↓↓↓
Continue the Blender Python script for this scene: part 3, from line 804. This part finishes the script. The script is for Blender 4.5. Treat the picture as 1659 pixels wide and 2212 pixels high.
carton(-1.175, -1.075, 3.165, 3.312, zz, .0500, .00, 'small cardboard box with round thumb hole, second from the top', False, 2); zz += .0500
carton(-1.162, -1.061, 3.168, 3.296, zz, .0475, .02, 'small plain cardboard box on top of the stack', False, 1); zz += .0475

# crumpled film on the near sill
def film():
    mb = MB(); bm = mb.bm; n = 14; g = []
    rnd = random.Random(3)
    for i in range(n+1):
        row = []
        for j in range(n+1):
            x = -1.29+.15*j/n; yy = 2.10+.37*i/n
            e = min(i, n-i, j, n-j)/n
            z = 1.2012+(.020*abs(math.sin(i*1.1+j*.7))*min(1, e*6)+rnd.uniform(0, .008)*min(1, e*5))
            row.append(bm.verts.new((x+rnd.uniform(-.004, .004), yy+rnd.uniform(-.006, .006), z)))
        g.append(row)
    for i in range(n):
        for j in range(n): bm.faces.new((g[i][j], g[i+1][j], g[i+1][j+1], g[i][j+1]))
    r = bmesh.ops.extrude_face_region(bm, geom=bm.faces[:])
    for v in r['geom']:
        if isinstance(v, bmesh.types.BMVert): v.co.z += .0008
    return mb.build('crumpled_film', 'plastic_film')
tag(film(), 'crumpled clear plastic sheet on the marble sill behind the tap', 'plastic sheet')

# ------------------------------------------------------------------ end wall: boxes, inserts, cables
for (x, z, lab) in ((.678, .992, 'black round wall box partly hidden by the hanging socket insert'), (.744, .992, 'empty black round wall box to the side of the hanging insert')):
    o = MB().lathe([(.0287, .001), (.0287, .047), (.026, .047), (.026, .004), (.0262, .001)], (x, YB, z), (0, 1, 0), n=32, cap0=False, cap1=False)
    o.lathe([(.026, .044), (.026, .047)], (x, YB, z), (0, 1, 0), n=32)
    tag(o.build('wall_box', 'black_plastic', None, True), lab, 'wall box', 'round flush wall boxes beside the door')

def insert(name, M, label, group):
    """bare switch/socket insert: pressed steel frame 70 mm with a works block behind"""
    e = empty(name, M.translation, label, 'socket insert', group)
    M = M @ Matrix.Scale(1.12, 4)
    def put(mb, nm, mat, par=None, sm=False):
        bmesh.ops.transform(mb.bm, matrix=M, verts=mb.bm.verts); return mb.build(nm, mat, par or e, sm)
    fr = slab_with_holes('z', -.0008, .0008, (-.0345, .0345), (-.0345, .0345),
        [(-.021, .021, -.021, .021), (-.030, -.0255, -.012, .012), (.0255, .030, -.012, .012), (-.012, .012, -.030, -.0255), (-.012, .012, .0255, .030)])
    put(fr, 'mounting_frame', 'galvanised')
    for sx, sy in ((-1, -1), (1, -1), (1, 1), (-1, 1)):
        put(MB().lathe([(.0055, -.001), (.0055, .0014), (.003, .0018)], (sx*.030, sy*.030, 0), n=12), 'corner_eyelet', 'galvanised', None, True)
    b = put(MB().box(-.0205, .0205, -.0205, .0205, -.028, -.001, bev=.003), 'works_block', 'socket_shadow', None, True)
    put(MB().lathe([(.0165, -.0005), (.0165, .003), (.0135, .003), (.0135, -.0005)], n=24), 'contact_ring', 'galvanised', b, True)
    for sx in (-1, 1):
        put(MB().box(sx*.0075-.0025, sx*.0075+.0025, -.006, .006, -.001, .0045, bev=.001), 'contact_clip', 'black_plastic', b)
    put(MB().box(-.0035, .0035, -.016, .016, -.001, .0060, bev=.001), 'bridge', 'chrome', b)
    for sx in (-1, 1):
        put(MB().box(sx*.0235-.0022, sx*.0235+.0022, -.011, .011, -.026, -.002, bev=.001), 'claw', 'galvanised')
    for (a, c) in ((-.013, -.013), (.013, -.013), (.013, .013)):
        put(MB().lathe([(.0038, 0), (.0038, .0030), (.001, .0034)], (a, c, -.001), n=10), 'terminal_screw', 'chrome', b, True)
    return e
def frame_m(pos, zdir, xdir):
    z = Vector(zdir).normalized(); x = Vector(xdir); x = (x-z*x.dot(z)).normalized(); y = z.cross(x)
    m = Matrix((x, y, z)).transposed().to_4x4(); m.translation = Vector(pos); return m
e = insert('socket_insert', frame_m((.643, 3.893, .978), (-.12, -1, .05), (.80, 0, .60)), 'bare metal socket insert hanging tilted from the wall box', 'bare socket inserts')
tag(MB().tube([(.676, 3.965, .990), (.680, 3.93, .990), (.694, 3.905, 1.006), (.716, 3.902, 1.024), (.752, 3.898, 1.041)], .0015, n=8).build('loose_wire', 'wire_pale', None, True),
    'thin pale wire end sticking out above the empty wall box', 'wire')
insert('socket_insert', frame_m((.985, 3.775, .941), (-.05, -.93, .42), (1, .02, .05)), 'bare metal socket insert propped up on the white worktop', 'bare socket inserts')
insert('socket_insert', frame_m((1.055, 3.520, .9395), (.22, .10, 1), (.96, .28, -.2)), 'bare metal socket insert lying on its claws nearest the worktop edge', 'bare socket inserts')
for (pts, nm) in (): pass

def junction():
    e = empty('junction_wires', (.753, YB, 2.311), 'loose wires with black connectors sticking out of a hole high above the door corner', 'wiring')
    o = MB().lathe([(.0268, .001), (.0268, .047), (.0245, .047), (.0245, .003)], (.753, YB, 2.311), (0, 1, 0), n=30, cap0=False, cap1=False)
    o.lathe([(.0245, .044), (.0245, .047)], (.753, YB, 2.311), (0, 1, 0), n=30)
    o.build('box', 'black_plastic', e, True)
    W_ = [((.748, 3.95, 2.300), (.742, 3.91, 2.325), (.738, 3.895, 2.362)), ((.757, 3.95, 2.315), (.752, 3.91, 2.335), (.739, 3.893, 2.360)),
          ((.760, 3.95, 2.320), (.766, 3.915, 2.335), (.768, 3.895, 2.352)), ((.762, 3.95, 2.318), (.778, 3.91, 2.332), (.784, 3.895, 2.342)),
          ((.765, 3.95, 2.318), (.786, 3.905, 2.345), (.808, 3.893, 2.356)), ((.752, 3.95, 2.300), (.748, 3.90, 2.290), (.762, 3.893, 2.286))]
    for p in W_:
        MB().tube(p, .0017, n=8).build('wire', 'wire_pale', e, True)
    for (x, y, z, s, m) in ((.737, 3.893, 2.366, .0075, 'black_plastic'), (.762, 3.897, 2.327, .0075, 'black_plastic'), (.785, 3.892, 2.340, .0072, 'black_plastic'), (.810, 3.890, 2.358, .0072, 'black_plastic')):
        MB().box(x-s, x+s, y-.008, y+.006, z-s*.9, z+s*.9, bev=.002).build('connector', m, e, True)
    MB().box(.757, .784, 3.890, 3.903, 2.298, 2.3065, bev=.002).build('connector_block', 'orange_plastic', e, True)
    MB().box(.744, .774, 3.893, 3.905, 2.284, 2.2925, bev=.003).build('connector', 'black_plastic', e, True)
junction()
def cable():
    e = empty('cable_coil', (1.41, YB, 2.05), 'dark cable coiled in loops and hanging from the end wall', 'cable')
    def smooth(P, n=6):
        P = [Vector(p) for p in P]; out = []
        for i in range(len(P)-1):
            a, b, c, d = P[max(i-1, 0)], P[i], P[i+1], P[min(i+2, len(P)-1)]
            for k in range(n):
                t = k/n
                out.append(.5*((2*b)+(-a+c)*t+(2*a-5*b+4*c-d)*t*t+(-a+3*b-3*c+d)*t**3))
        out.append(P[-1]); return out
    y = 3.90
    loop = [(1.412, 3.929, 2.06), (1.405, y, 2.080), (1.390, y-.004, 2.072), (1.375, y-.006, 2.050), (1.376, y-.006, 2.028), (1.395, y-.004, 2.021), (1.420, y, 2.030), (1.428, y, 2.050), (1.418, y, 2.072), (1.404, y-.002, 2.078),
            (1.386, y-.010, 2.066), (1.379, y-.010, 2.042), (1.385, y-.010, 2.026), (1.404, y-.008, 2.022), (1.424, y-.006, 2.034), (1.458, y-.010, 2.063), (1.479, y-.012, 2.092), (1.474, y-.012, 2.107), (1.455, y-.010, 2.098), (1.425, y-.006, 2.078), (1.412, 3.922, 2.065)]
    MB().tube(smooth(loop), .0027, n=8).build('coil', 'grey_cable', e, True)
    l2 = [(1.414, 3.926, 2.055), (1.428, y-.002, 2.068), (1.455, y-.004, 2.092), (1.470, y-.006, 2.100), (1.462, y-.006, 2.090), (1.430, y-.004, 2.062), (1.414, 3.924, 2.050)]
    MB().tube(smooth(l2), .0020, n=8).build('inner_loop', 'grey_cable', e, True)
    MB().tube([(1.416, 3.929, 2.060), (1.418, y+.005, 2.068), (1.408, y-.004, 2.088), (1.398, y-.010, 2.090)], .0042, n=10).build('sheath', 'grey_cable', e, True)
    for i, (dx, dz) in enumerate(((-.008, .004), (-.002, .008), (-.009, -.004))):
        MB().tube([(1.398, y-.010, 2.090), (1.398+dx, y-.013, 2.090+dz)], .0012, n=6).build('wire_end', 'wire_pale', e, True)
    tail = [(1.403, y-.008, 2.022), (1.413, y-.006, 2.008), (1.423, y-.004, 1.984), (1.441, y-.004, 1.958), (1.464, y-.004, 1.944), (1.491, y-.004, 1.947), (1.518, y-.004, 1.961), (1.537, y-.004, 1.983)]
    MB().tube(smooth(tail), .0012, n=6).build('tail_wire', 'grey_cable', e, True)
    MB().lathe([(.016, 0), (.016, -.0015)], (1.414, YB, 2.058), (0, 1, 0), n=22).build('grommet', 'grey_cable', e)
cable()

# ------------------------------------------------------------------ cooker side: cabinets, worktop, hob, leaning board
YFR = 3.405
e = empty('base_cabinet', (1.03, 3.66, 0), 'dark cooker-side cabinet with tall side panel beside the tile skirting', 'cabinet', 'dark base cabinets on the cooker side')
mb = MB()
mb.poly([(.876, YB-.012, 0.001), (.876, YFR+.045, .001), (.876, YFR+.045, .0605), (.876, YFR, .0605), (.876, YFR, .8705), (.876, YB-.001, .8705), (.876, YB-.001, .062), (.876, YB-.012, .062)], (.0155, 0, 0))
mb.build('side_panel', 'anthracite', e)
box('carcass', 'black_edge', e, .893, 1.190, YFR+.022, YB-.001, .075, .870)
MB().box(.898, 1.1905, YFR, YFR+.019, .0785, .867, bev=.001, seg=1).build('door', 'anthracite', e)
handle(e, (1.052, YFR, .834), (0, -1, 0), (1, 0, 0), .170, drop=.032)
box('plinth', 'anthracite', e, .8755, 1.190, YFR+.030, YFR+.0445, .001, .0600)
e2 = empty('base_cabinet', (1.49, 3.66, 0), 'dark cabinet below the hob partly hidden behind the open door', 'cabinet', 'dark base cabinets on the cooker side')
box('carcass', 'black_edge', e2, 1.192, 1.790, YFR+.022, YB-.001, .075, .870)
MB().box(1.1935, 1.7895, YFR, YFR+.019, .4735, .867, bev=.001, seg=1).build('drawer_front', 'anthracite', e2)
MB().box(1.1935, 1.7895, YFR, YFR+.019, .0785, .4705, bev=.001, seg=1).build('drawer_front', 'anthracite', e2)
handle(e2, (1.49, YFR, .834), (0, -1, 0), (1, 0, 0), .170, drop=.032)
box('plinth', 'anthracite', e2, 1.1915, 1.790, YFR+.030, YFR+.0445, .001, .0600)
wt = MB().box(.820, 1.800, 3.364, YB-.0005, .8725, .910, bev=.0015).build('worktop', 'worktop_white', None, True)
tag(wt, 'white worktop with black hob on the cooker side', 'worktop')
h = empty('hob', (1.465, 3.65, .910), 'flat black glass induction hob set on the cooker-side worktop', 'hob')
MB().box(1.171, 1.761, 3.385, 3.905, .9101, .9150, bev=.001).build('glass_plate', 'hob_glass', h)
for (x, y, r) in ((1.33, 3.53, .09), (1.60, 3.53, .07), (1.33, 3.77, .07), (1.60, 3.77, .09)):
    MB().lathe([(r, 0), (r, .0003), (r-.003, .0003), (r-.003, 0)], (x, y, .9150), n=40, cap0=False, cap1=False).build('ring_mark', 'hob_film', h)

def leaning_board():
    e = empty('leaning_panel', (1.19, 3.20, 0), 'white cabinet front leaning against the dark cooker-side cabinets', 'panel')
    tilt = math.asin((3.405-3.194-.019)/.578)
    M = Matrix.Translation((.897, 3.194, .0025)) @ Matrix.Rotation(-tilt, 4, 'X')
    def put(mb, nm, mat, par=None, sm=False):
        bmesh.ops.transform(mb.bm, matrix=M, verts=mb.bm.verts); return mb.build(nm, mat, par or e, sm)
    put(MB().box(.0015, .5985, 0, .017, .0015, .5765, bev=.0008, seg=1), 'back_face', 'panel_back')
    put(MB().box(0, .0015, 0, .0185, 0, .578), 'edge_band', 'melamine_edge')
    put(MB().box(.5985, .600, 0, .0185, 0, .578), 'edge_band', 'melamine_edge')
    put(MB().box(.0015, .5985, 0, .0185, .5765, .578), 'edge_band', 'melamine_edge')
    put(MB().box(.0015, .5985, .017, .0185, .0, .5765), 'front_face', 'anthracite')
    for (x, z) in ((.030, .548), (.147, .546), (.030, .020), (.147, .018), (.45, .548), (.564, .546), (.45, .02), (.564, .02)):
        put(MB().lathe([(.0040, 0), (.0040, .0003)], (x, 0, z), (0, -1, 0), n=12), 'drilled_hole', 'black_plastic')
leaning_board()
↑↑↑
▶ _Exercise directions_: Each line from the start of the listing above through the line containing "carton(-1.162, -1.061, 3.168, 3.296, zz, .0475, .02, 'small" should be copied exactly, please, with no other lines added.

▶ _Task response_:
Continue the Blender Python script for this scene: part 3, from line 804. This part finishes the script. The script is for Blender 4.5. Treat the picture as 1659 pixels wide and 2212 pixels high.
carton(-1.175, -1.075, 3.165, 3.312, zz, .0500, .00, 'small cardboard box with round thumb hole, second from the top', False, 2); zz += .0500
carton(-1.162, -1.061, 3.168, 3.296, zz, .0475, .02, 'small plain cardboard box on top of the stack', False, 1); zz += .0475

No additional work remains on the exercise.